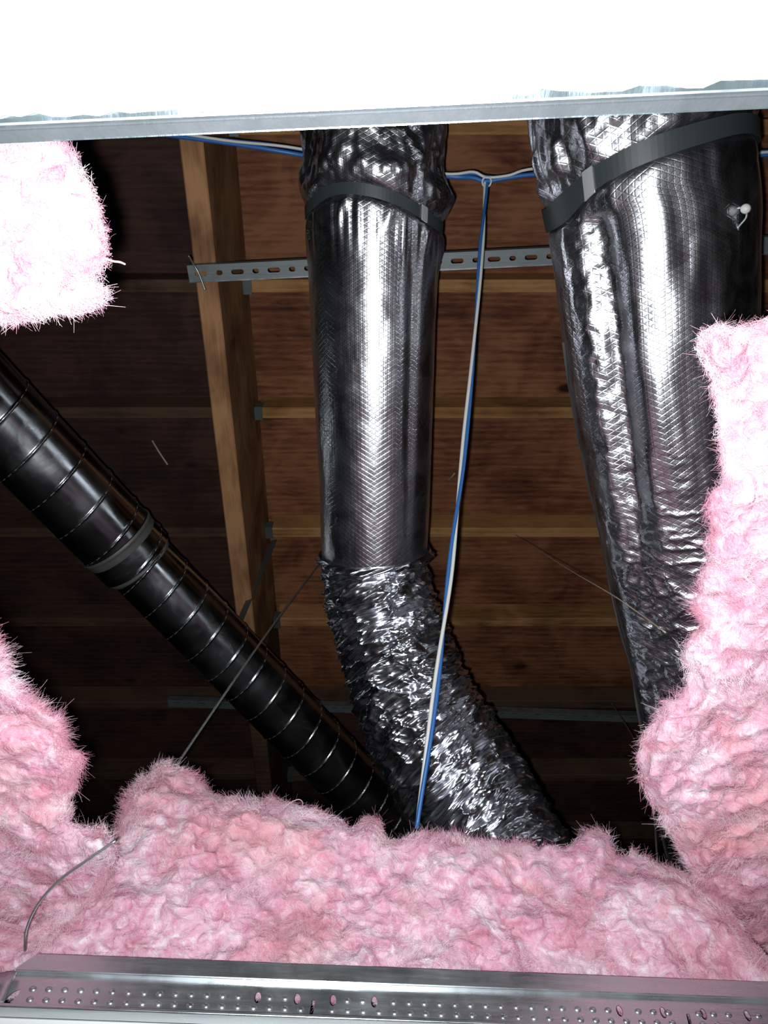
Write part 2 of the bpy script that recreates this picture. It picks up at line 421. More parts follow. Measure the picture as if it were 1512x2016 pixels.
def place(me, origin, ex, ey):      # local x,y plane of a plate to the world
    ex = Vector(ex).normalized(); ey = Vector(ey); ey = (ey - ex*ey.dot(ex)).normalized(); ez = ex.cross(ey)
    me.transform(Matrix.Translation(Vector(origin)) @ Matrix((ex, ey, ez)).transposed().to_4x4()); me.update(); return me

def strut(a, b, label, lipside):
    a, b = Vector(a), Vector(b); L = (b-a).length; ex = (b-a).normalized(); ey = Vector((-ex.y, ex.x, 0))
    t = empty('slotted_channel', a, label, 'channel')
    holes = []; x = .03; k = 0
    while x < L-.03:
        holes.append(slot(x, .018, .018 if k % 2 == 0 else .004, .0055)); x += .042 if k % 2 == 0 else .042; k += 1
    me = place(plate([(0,0),(L,0),(L,.036),(0,.036)], holes, .0018), a, ex, ey)
    link('slotted_face', me, M['galv_dull'], t)
    for s, nm in ((0, 'lip'), (1, 'lip')):
        off = ey*(.0 if s == 0 else .036)
        bm = bmesh.new(); p = a+off; q = b+off; add_hexa(bm, beam_pts(p+Vector((0,0,-.004 if s == lipside else 0)), q+Vector((0,0,-.004 if s == lipside else 0)), .0024, .02))
        link(nm, bm_mesh(bm), M['galv_dull'] if s != lipside else M['galv'], t)
    return t
ZS = ZB-.024
s1 = strut(P(368, 524, ZS), P(1620, 462, ZS), 'galvanised slotted channel nearest the white ceiling edge, under the wooden beam', 1)
s2 = strut(P(330, 1376, 1.98), P(1400, 1412, 1.98), 'dull slotted channel in the dark behind the wrinkled foil duct', 0)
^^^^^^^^
▸ To do:
Write out every line above exactly as it is, leaving out the pictures.

▸ Answer for the task:
Write part 2 of the bpy script that recreates this picture. It picks up at line 421. More parts follow. Measure the picture as if it were 1512x2016 pixels.
def place(me, origin, ex, ey):      # local x,y plane of a plate to the world
    ex = Vector(ex).normalized(); ey = Vector(ey); ey = (ey - ex*ey.dot(ex)).normalized(); ez = ex.cross(ey)
    me.transform(Matrix.Translation(Vector(origin)) @ Matrix((ex, ey, ez)).transposed().to_4x4()); me.update(); return me

def strut(a, b, label, lipside):
    a, b = Vector(a), Vector(b); L = (b-a).length; ex = (b-a).normalized(); ey = Vector((-ex.y, ex.x, 0))
    t = empty('slotted_channel', a, label, 'channel')
    holes = []; x = .03; k = 0
    while x < L-.03:
        holes.append(slot(x, .018, .018 if k % 2 == 0 else .004, .0055)); x += .042 if k % 2 == 0 else .042; k += 1
    me = place(plate([(0,0),(L,0),(L,.036),(0,.036)], holes, .0018), a, ex, ey)
    link('slotted_face', me, M['galv_dull'], t)
    for s, nm in ((0, 'lip'), (1, 'lip')):
        off = ey*(.0 if s == 0 else .036)
        bm = bmesh.new(); p = a+off; q = b+off; add_hexa(bm, beam_pts(p+Vector((0,0,-.004 if s == lipside else 0)), q+Vector((0,0,-.004 if s == lipside else 0)), .0024, .02))
        link(nm, bm_mesh(bm), M['galv_dull'] if s != lipside else M['galv'], t)
    return t
ZS = ZB-.024
s1 = strut(P(368, 524, ZS), P(1620, 462, ZS), 'galvanised slotted channel nearest the white ceiling edge, under the wooden beam', 1)
s2 = strut(P(330, 1376, 1.98), P(1400, 1412, 1.98), 'dull slotted channel in the dark behind the wrinkled foil duct', 0)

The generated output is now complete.